Financial News

Contango ORE Closes on $20,000,000 Unsecured 8% Convertible Debenture

Contango ORE, Inc. (“Contango,” "CORE" or the “Company”) (NYSE American: CTGO) announced today that it closed on $20,000,000 unsecured convertible debenture to Queen’s Road Capital Investment, Ltd. ("QRC"). The debenture was purchased at par. The closing and issuance of the debenture occurred on April 26, 2022. The Company will use the proceeds from the sale of the debenture to fund commitments to its Peak Gold, LLC (Manh Choh) joint venture, the exploration and development at its Lucky Shot properties and for general corporate purposes.

Rick Van Nieuwenhuyse, the Company’s President and CEO, stated:

"The proceeds from this financing will allow Contango to advance our interests in the Manh Choh project through feasibility and permitting, and to complete the planned underground development work and exploration drilling at Lucky Shot - all significant milestones for both projects and the company. Management looks forward to keeping our shareholders up to date on our progress."

The Debenture

The debenture will bear interest at 8% per annum, payable quarterly with 6% paid in cash and 2% paid in shares of Contango common stock issued at the market price at the time of payment based on a 20-day volumetric weighted average price (VWAP). The debenture will be unsecured, with a maturity of four years after issuance. The holder may convert the debenture into Contango common stock at any time at a conversion price of $30.50 per share, subject to adjustment. The Company may redeem the debenture after the third anniversary of issuance at 105% of par, provided that the market price (based on a 20-day VWAP) of Contango common stock is at least 130% of the conversion price. The Company may also redeem the debenture, and the holder will have rights to put the debenture to the Company, upon a change of control of the Company, with the redemption or put price being 130% of par for the first three years following issuance and 115% of par thereafter and accrued interest at the time of redemption or put being paid in the same form as other interest payments.

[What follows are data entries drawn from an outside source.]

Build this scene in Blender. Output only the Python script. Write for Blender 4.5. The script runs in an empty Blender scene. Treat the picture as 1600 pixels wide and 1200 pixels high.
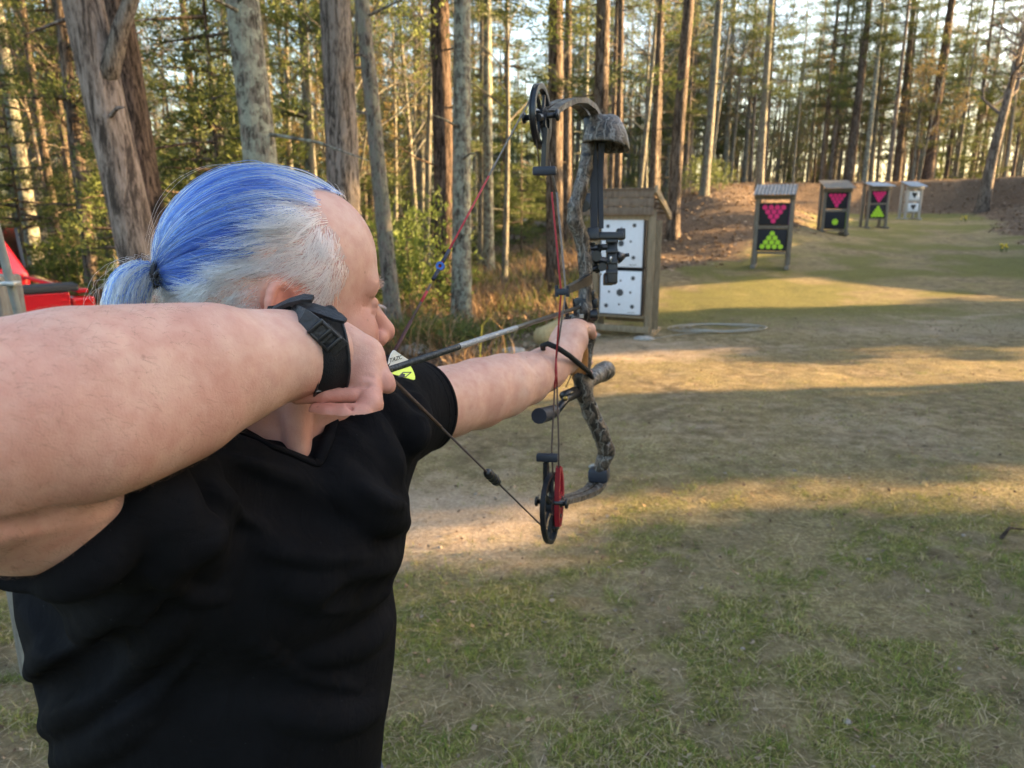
import bpy, bmesh, math, random
import numpy as np
from mathutils import Vector, Matrix

# ------------------------------------------------------------------ camera, sky, sun, exposure
rad = math.radians
scene = bpy.context.scene
COL = scene.collection
CAM_Z, PITCH, FPX = 1.65, rad(13.2), 1150.0
cam_data = bpy.data.cameras.new('camera')
cam_data.sensor_fit = 'HORIZONTAL'
cam_data.sensor_width = 36.0
cam_data.lens = FPX / 1600 * 36
cam_data.clip_start = 0.02
cam_data.clip_end = 2000
cam_data.dof.use_dof = True
cam_data.dof.focus_distance = 0.68
cam_data.dof.aperture_fstop = 11.0
camera = bpy.data.objects.new('camera', cam_data)
camera.location = (0, 0, CAM_Z)
camera.rotation_euler = (rad(90) - PITCH, 0, 0)
COL.objects.link(camera)
scene.camera = camera

SUN_EL, SUN_AZ = rad(10.5), rad(82)          # azimuth clockwise from +Y
world = bpy.data.worlds.new('World')
scene.world = world
world.use_nodes = True
wn = world.node_tree.nodes
sky = wn.new('ShaderNodeTexSky')
sky.sky_type = 'NISHITA'
sky.sun_disc = False
sky.sun_elevation = SUN_EL
sky.sun_rotation = SUN_AZ
sky.air_density = 1.0
sky.dust_density = 3.0
sky.ozone_density = 1.0
wn['Background'].inputs['Strength'].default_value = 0.12
world.node_tree.links.new(sky.outputs[0], wn['Background'].inputs[0])
sun_data = bpy.data.lights.new('sun', 'SUN')
sun_data.energy = 5.0
sun_data.angle = rad(0.55)
sun_data.color = (1.0, 0.645, 0.29)
sun = bpy.data.objects.new('sun', sun_data)
sdir = Vector((math.sin(SUN_AZ) * math.cos(SUN_EL), math.cos(SUN_AZ) * math.cos(SUN_EL), math.sin(SUN_EL)))
sun.rotation_euler = sdir.to_track_quat('Z', 'Y').to_euler()
sun.location = (30, 0, 20)
COL.objects.link(sun)
vs = scene.view_settings
vs.view_transform = 'Standard'
vs.look = 'None'
vs.gamma = 1
vs.use_curve_mapping = False
vs.exposure = 2.93
vs.use_white_balance = True
vs.white_balance_temperature = 6500
vs.white_balance_tint = 12
scene.render.engine = 'CYCLES'
scene.cycles.max_bounces = 6
scene.cycles.transparent_max_bounces = 6
scene.cycles.use_denoising = True

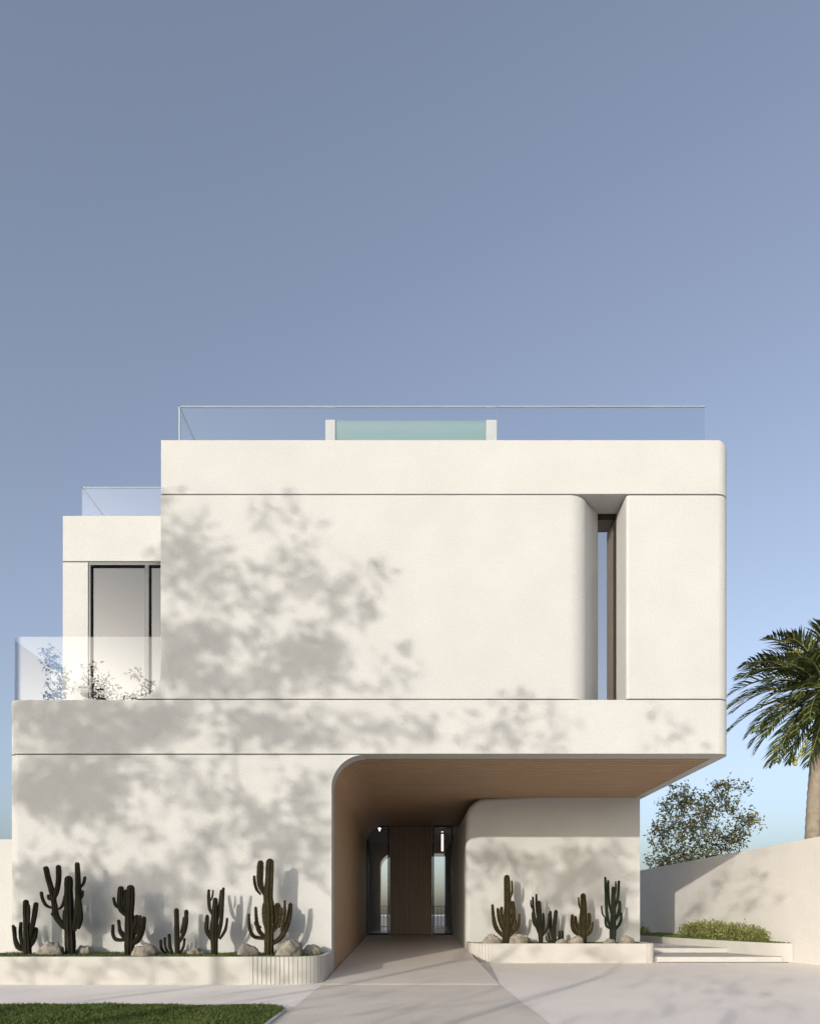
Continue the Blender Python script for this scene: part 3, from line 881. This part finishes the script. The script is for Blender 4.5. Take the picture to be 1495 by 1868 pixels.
cactus(*R_, 2.9, [
    [(1150, 645, 21), (1153, 570, 24), (1155, 420, 18), (1155, 238, 13)],
    [(1140, 570, 13), (1108, 470, 12), (1099, 330, 11), (1090, 165, 8)],
    [(1140, 450, 10), (1122, 330, 10), (1122, 187, 8)],
    [(1140, 560, 10), (1098, 535, 9), (1087, 470, 7)],
    [(1098, 478, 6), (1072, 445, 6), (1063, 378, 5)],
    [(1165, 570, 11), (1212, 510, 10), (1223, 432, 7)],
    [(1165, 500, 14), (1198, 430, 13), (1200, 345, 10)],
    [(1170, 400, 10), (1192, 320, 11), (1202, 192, 9)],
    [(1162, 320, 7), (1171, 260, 7), (1168, 198, 5)]], M3, 'slim green candelabra cactus at the right end of the right planter', GC2, 11)

# ------------------------------------------------------------------ leaves and trees
def leaf_cloud(m, centers, rng, size, per_sprig=10, flat=0.0):
    """centers: (vec, (rx, ry, rz), n)"""
    for c, rad, n in centers:
        k = max(1, int(n / per_sprig))
        for _ in range(k):
            while True:
                q = Vector((rng.uniform(-1, 1), rng.uniform(-1, 1), rng.uniform(-1, 1)))
                if q.length <= 1: break
            sc_ = c + Vector((q.x * rad[0], q.y * rad[1], q.z * rad[2]))
            ax = Vector((rng.gauss(0, 1), rng.gauss(0, 1), rng.gauss(.2, .8))).normalized()
            for j in range(per_sprig):
                t = rng.uniform(-1, 1) * size * 2.0
                p_ = sc_ + ax * t + Vector((rng.gauss(0, .35), rng.gauss(0, .35), rng.gauss(0, .35))) * size
                d = Vector((rng.gauss(0, 1), rng.gauss(0, 1), rng.gauss(-.3, .7))).normalized()
                s_ = size * rng.uniform(.6, 1.25)
                wv = d.orthogonal().normalized()
                wv = Matrix.Rotation(rng.uniform(0, 2 * PI), 3, d) @ wv
                b = d.cross(wv)
                i = len(m.v)
                m.v += [tuple(p_), tuple(p_ + d * s_ * .45 + wv * s_ * .24 + b * s_ * .06), tuple(p_ + d * s_), tuple(p_ + d * s_ * .45 - wv * s_ * .24 + b * s_ * .06)]
                m.f.append([i, i + 1, i + 2, i + 3]); m.mi.append(0)

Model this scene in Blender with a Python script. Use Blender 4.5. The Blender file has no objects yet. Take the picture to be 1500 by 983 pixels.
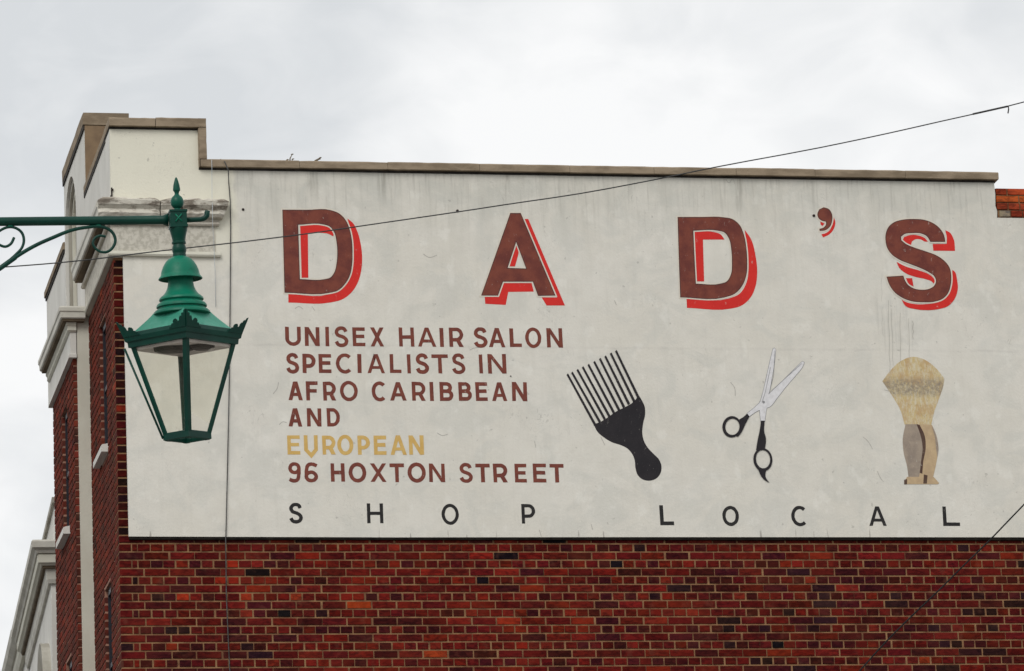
import bpy, math, random
from mathutils import Vector, Matrix
from mathutils.geometry import tessellate_polygon
random.seed(7)
R = random.random
def U(a, b): return a + (b - a) * R()
S = bpy.context.scene
COL = S.collection

# ------------------------------------------------------------------ camera
CX, CY, F = 750.0, 491.5, 6928.79
YAW, PIT, ROL = .20352115, .25324018, -.04227225
CAM = Vector((-4.8256, -41.06526, 1.6))
_f = Vector((math.sin(YAW) * math.cos(PIT), math.cos(YAW) * math.cos(PIT), math.sin(PIT)))
_r = Vector((math.cos(YAW), -math.sin(YAW), 0))
_u = _r.cross(_f)
CR = math.cos(ROL) * _r + math.sin(ROL) * _u
CU = -math.sin(ROL) * _r + math.cos(ROL) * _u
CF = _f
cam = bpy.data.cameras.new("camera"); co = bpy.data.objects.new("camera", cam); COL.objects.link(co)
m = Matrix((CR, CU, -CF)).transposed().to_4x4(); m.translation = CAM
co.matrix_world = m
cam.sensor_width = 36; cam.lens = F / 1500 * 36; cam.clip_end = 3000; cam.clip_start = .1
S.camera = co
S.render.resolution_x, S.render.resolution_y = 1024, 671

# ------------------------------------------------------------------ world, sun, exposure
SUN_EL, SUN_ROT = math.radians(42), math.radians(213)
w = bpy.data.worlds.new("World"); S.world = w; w.use_nodes = True
nt = w.node_tree; nt.nodes.clear(); N = nt.nodes.new; L = nt.links.new
out = N('ShaderNodeOutputWorld'); bg = N('ShaderNodeBackground'); bg2 = N('ShaderNodeBackground'); ad = N('ShaderNodeAddShader')
sky = N('ShaderNodeTexSky'); sky.sky_type = 'NISHITA'; sky.sun_disc = False
sky.sun_elevation = SUN_EL; sky.sun_rotation = SUN_ROT
L(sky.outputs[0], bg.inputs[0]); bg.inputs[1].default_value = .006
tc = N('ShaderNodeTexCoord'); mp = N('ShaderNodeMapping'); mp.inputs['Scale'].default_value = (1, 1, 1.7)
mp.inputs['Location'].default_value = (.31, .12, .4)
n1 = N('ShaderNodeTexNoise'); n1.inputs['Scale'].default_value = 9; n1.inputs['Detail'].default_value = 5; n1.inputs['Roughness'].default_value = .45
n1.inputs['Distortion'].default_value = .3
cr = N('ShaderNodeValToRGB'); e = cr.color_ramp.elements
e[0].position = .37; e[0].color = (.67, .69, .705, 1); e[1].position = .60; e[1].color = (.93, .93, .925, 1)
n2 = N('ShaderNodeTexNoise'); n2.inputs['Scale'].default_value = 34; n2.inputs['Detail'].default_value = 6; n2.inputs['Roughness'].default_value = .5; n2.inputs['Distortion'].default_value = .5
mxn = N('ShaderNodeMix'); mxn.inputs[0].default_value = .30
L(tc.outputs['Generated'], mp.inputs[0]); L(mp.outputs[0], n1.inputs['Vector']); L(mp.outputs[0], n2.inputs['Vector'])
L(n1.outputs[0], mxn.inputs[2]); L(n2.outputs[0], mxn.inputs[3]); L(mxn.outputs[0], cr.inputs[0]); L(cr.outputs[0], bg2.inputs[0])
bg2.inputs[1].default_value = .97
L(bg.outputs[0], ad.inputs[0]); L(bg2.outputs[0], ad.inputs[1]); L(ad.outputs[0], out.inputs[0])
sl = bpy.data.lights.new("sun", 'SUN'); sl.energy = 1.5; sl.angle = math.radians(32); sl.color = (1, .98, .94)
so = bpy.data.objects.new("sun", sl); COL.objects.link(so)
# sun direction vector (from scene towards the sun): in front of the gable, over the street
sd = Vector((math.sin(SUN_ROT) * math.cos(SUN_EL), math.cos(SUN_ROT) * math.cos(SUN_EL), math.sin(SUN_EL)))
so.rotation_euler = sd.to_track_quat('Z', 'Y').to_euler(); so.location = (0, -20, 40)
S.view_settings.view_transform = 'Standard'; S.view_settings.look = 'None'
S.view_settings.exposure = .06; S.view_settings.gamma = 1
S.render.engine = 'CYCLES'

# ------------------------------------------------------------------ helpers
def ray(x, y): return CF + CR * ((x - CX) / F) - CU * ((y - CY) / F)
def onM(x, y, Y=0.0):
    r = ray(x, y); return CAM + r * ((Y - CAM.y) / r.y)
def onF(x, y, X=0.0):
    r = ray(x, y); return CAM + r * ((X - CAM.x) / r.x)
def on_plane(x, y, P, n):
    r = ray(x, y); return CAM + r * ((P - CAM).dot(n) / r.dot(n))

def props(o, label=None, cat=None, group=None, kind=None):
    for k, v in (('label', label), ('category', cat), ('group', group), ('kind', kind)):
        if v: o[k] = v
    return o
ORG = {}
def thing(name, loc, label, cat, group=None):
    o = bpy.data.objects.new(name, None); COL.objects.link(o); o.location = loc; o.empty_display_size = .2
    ORG[o] = Vector(loc); return props(o, label, cat, group)
def link(name, me, parent=None, origin=None):
    o = bpy.data.objects.new(name, me); COL.objects.link(o)
    if parent is not None:
        o.parent = parent; ORG[o] = ORG[parent]
        if origin is not None: o.location = origin - ORG[parent]
    else:
        ORG[o] = Vector((0, 0, 0))
        if origin is not None: o.location = origin; ORG[o] = Vector(origin)
    return o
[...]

In connection with the issuance of the debenture, the Company agreed to pay an establishment fee of 3% of the debenture face amount. In accordance with the investment agreement, QRC elected to receive the establishment fee in shares of the Company common stock valued at $24.82 per share, for a total of 24,174 shares. The establishment fee shares were issued to QRC pursuant to an exemption from registration under Regulation S.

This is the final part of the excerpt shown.